Leave the pictures out and retype the lines from the beginning through the line with "R = radians", both ends included.

**TASK INPUTS**
######
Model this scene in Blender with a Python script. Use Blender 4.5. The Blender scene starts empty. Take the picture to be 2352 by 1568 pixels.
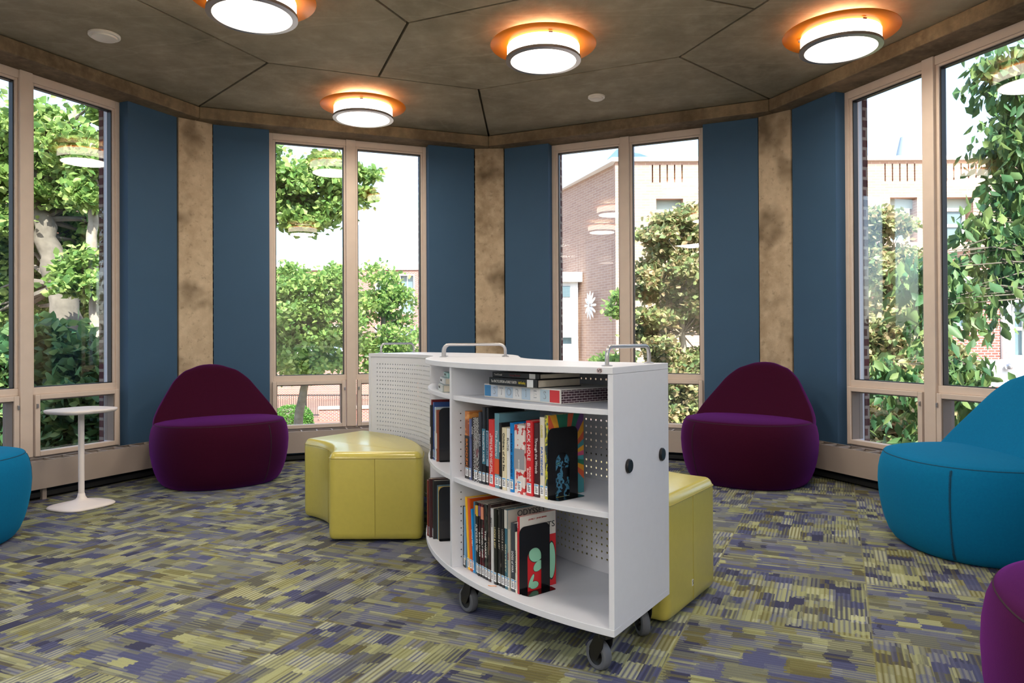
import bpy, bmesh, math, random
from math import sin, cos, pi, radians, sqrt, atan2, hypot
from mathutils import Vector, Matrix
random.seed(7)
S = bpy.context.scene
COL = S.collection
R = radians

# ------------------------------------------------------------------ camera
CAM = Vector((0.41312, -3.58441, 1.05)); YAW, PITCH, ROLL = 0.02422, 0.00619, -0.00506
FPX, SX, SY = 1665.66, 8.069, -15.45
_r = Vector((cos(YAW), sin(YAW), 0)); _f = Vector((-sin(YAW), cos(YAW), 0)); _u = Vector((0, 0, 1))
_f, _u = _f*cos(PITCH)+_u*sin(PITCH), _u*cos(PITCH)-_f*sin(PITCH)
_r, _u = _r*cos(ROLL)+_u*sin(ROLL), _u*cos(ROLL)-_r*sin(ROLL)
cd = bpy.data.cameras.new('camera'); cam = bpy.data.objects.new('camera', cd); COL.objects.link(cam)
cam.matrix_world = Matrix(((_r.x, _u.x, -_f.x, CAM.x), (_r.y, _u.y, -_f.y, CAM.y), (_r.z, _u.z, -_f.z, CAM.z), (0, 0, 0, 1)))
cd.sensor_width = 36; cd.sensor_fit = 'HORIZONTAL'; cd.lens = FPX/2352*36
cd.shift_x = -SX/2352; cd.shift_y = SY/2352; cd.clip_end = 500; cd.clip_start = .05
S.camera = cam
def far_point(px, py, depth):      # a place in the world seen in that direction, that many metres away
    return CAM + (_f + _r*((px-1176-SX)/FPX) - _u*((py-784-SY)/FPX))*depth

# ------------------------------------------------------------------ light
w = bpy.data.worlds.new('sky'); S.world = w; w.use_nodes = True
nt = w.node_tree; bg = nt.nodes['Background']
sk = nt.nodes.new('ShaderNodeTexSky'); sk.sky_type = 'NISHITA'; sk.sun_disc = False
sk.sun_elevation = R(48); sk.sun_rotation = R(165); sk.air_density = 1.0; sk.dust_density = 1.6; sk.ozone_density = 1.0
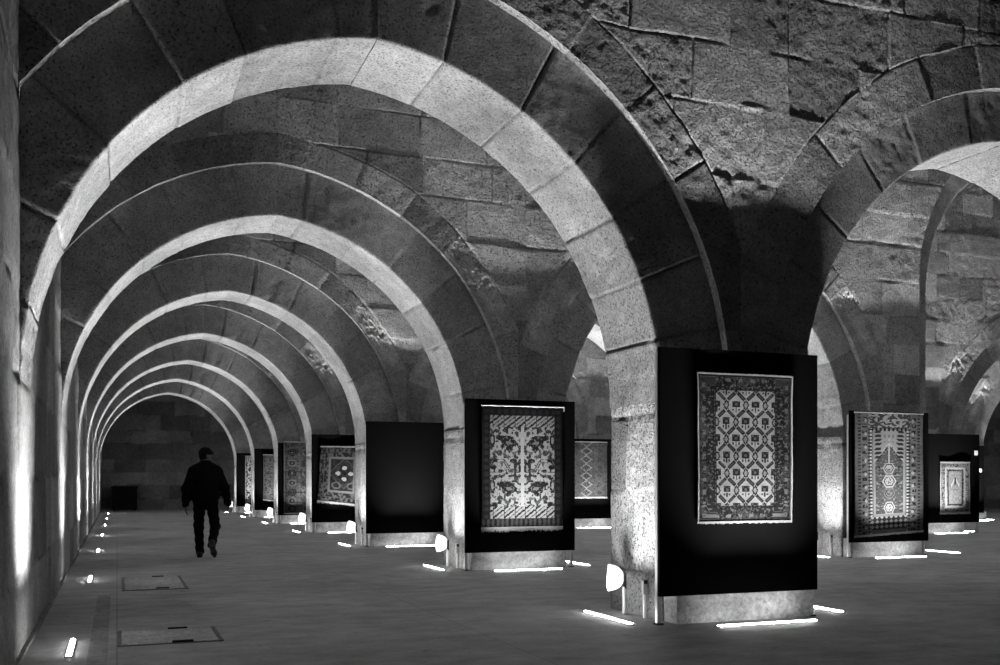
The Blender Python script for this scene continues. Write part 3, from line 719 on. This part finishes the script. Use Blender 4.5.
######
**TASK RESPONSE**
Model this scene in Blender with a Python script. Use Blender 4.5. The Blender scene starts empty. Take the picture to be 2352 by 1568 pixels.
import bpy, bmesh, math, random
from math import sin, cos, pi, radians, sqrt, atan2, hypot
from mathutils import Vector, Matrix
random.seed(7)
S = bpy.context.scene
COL = S.collection
R = radians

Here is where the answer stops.